Sunday, April 26, 2009

Petals Like Snowflakes

We are blessed to have many fruit trees on our farm (we're fruit rich!), but I refer to the old, yet still graceful, Stayman Winesap tree as "the" apple tree. The smaller, younger apple trees don't make me swoon when in full bloom. They don't hold a special place in my heart--and won't live in my memory the rest of my life.

The last two nights, I stood on the porch in the dark and took in several deep breaths of apple blossom perfume.

Our peach tree blooms before the apple tree and holds its cotton candy-pink blossoms for ten days to almost two weeks. Not so with apple trees. It is a brief, gorgeous show that lasts 48 hours, at most, before petals begin to fall, like large snowflakes slowly tumbling down from the tree to the ground.

This morning I awoke to see that petal drop had begun.
Scattered about the new green grass are petals lying everywhere, from afar they resemble large snowflakes that refuse to melt as they lay next to fresh yellow dandelions.

Friday, April 24, 2009

Apple Tree Splendor

This is my humble paean to the hundred-year-old Stayman Winesap apple tree that graces our farm, and thus, our lives.

We moved to our farm in Check (northeastern Floyd County) in October 2000. We've been privileged to witness the tree's blossoming to full glorious bloom nine times.

I wait for this day and when it arrives, it nearly moves me to tears.

I stand close to the end of a low-hanging branch and hold the tip so I may examine the delicate petals of the pale pink blossoms. I sit or lay underneath and gaze up, taking in its full splendor. I desire to be one with the tree when it is in full bloom.

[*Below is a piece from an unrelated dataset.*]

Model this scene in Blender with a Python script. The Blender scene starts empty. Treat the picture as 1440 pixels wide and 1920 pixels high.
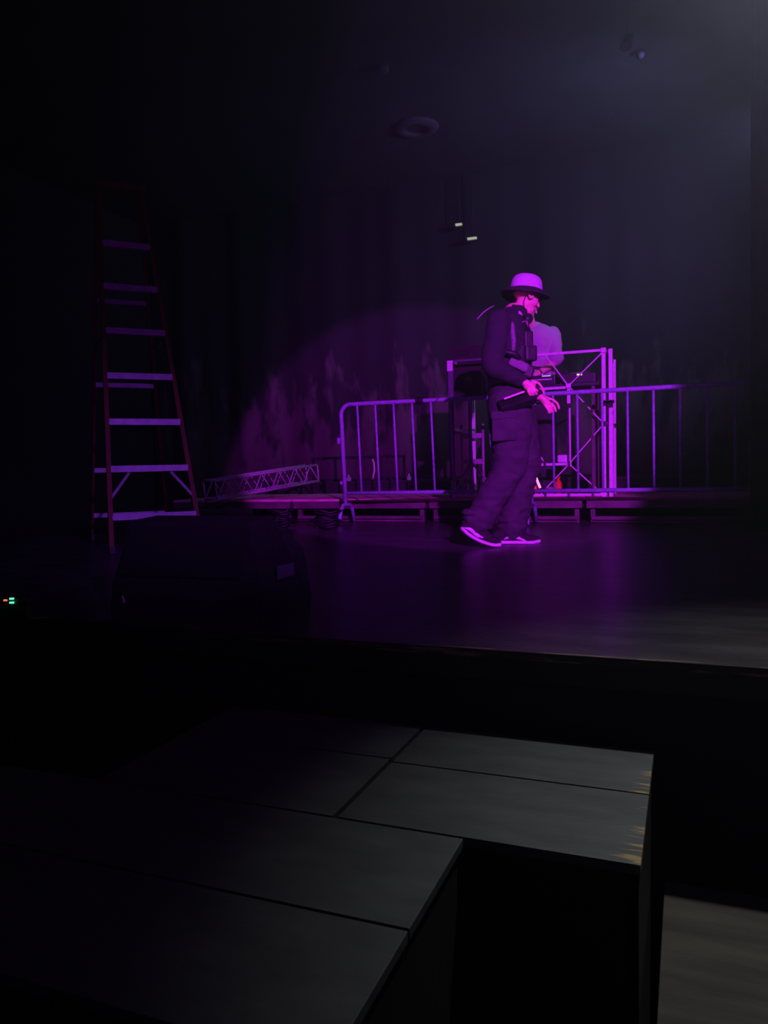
import bpy, bmesh, math, random
from mathutils import Vector, Matrix, noise
random.seed(7)
PI = math.pi
S = bpy.context.scene
C = S.collection
V = Vector

# ------------------------------------------------------------------ camera
F = 1440.0                      # focal length in pixels of the 1440x1920 frame
CZ = 0.517                      # camera height above the stage floor (z = 0)
YAW, PITCH, ROLL = math.radians(21.6), math.radians(3.16), math.radians(1.26)
fw = V((-math.sin(YAW) * math.cos(PITCH), math.cos(YAW) * math.cos(PITCH), -math.sin(PITCH)))
r0 = V((math.cos(YAW), math.sin(YAW), 0))
u0 = r0.cross(fw)
rt = r0 * math.cos(ROLL) - u0 * math.sin(ROLL)
up = rt.cross(fw)
CAM = V((0, 0, CZ))
cd = bpy.data.cameras.new('camera'); cam = bpy.data.objects.new('camera', cd); C.objects.link(cam)
cam.matrix_world = Matrix(((rt.x, up.x, -fw.x, 0), (rt.y, up.y, -fw.y, 0), (rt.z, up.z, -fw.z, CZ), (0, 0, 0, 1)))
cd.sensor_fit = 'VERTICAL'; cd.sensor_height = 36.0; cd.lens = 36.0 * F / 1920.0
cd.clip_start = 0.02; cd.clip_end = 100
S.camera = cam


def D(px, py, d):               # point on the sight line of a pixel at depth d
    return CAM + (fw + rt * ((px - 720) / F) + up * ((960 - py) / F)) * d


def atz(px, py, z):
    r = fw + rt * ((px - 720) / F) + up * ((960 - py) / F)
    return CAM + r * ((z - CZ) / r.z)


def aty(px, py, y):
    r = fw + rt * ((px - 720) / F) + up * ((960 - py) / F)
    return CAM + r * (y / r.y)


def flat(px, d, z=0.0):         # point at height z whose column is px at depth d
    p = D(px, 880, d)
    return V((p.x, p.y, z))


# ------------------------------------------------------------------ world, lights, exposure
w = bpy.data.worlds.new('world'); S.world = w; w.use_nodes = True
w.node_tree.nodes['Background'].inputs[0].default_value = (0.3, 0.25, 1.0, 1)
w.node_tree.nodes['Background'].inputs[1].default_value = 0.0002
S.view_settings.view_transform = 'Standard'; S.view_settings.look = 'None'
S.view_settings.exposure = 0.0; S.view_settings.gamma = 1.0; S.view_settings.use_curve_mapping = False


def spot(name, loc, target, energy, color, angle, blend, size=0.05):
    l = bpy.data.lights.new(name, 'SPOT'); l.energy = energy; l.color = color
    l.spot_size = math.radians(angle); l.spot_blend = blend; l.shadow_soft_size = size
    o = bpy.data.objects.new(name, l); C.objects.link(o); o.location = loc
    o.rotation_euler = (V(target) - V(loc)).to_track_quat('-Z', 'Y').to_euler()
    return o


def cxy(x, d, z):               # camera-plan coordinates (x right, d ahead) to world
    f2 = V((-math.sin(YAW), math.cos(YAW), 0)); r2 = V((math.cos(YAW), math.sin(YAW), 0))
    p = r2 * x + f2 * d; p.z = z
    return p


KEY = cxy(1.22, -3.0, 2.9)
spot('purple_key_spot', KEY, cxy(0.64, 7.2, 1.04), 5600, (0.55, 0.012, 1.0), 21.4, 0.16, 0.05)
spot('violet_wash', cxy(1.2, -2.5, 3.4), cxy(-0.2, 5.5, 0.2), 25, (0.30, 0.08, 1.0), 40, 0.9, 0.10)
spot('ladder_wash', cxy(2.0, -2.0, 2.4), cxy(-1.62, 5.15, 0.22), 700, (0.36, 0.05, 1.0), 19, 1.0, 0.08)
spot('white_beam', cxy(1.78, 3.3, 3.35), cxy(1.3, -1.6, 1.0), 420, (0.62, 0.74, 1.0), 70, 1.0, 0.06)
spot('white_step_light', cxy(1.30, 2.35, 3.3), cxy(1.26, 1.40, -0.24), 180, (0.97, 1.0, 0.98), 50, 1.0, 0.06)
spot('blue_back_wash', cxy(3.6, 7.0, 3.6), cxy(1.2, 10.9, 2.9), 260, (0.40, 0.42, 1.0), 120, 1.0, 0.10)

# ------------------------------------------------------------------ materials
MATS = {}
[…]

I walk to the top of our long driveway/hill away from the tree, so that I can slowly walk back down and fully appreciate the beauty and magnitude of this stately tree.

Last Spring, the tree was covered with blossoms but one-quarter of the branches did not fully leaf out and held only a smattering of new leaves. Bare charcoal branch were revealed, like it was still winter.

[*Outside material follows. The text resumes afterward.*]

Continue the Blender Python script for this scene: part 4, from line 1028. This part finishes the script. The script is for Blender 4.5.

I sought answers to my questions about the health of the tree, but failed to search hard or soon enough. I'm ashamed to say the tree's health became a back-burner issue, I had too much going on and other issues were deemed more pressing. It was summer before we realized that something was truly wrong with the tree.

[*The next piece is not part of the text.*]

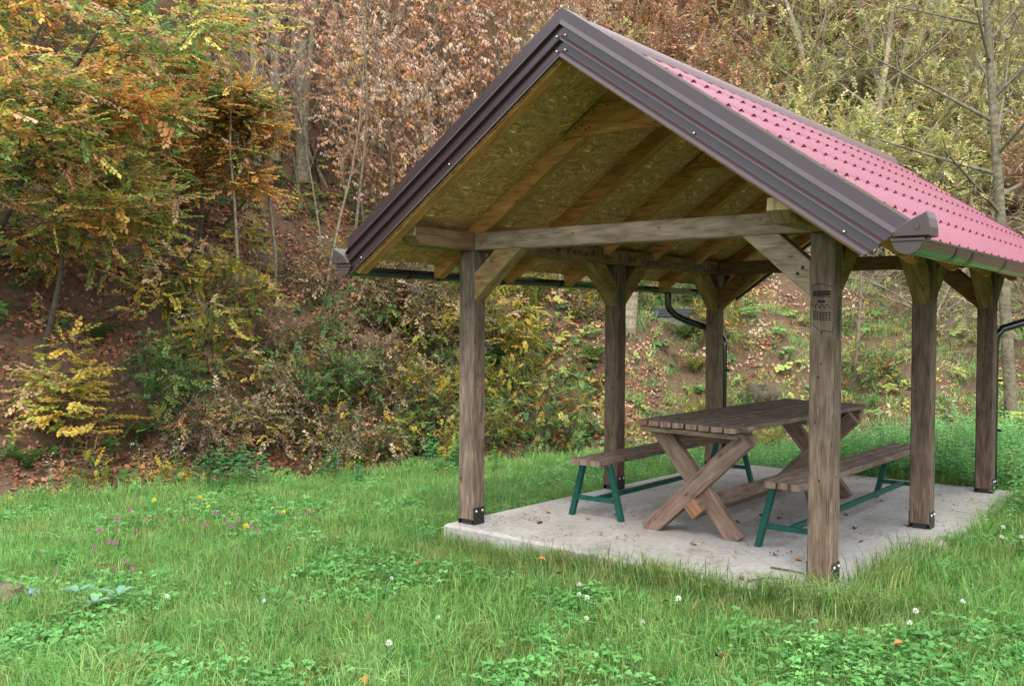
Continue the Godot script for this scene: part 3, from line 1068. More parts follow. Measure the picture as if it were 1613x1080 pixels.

It was autumn before I thought to track down Tom Burford, an apple tree expert in Virginia. He suggested that we take a leaf sample to a chem lab for analysis, but by then the leaves had fallen and it was too late.

This spring we observed the blossoms developing, but from a glance we could see that those bare branches of last year would not bear blossoms and were dying or dead. As sad as that was, I was thankful that the rest of the limbs appeared healthy.

Today is the day. The one I've looked forward to every spring since moving here: the apple tree is in full majestic bloom. And though, this year, every limb is not covered with blossoms, the tree lives on. The humming buzz of happy bees is heard from the front porch. I hope that you have the chance to experience an apple tree in full bloom, it's a moment to hold in your heart and memory. (Bottom photo was taken in 2008.)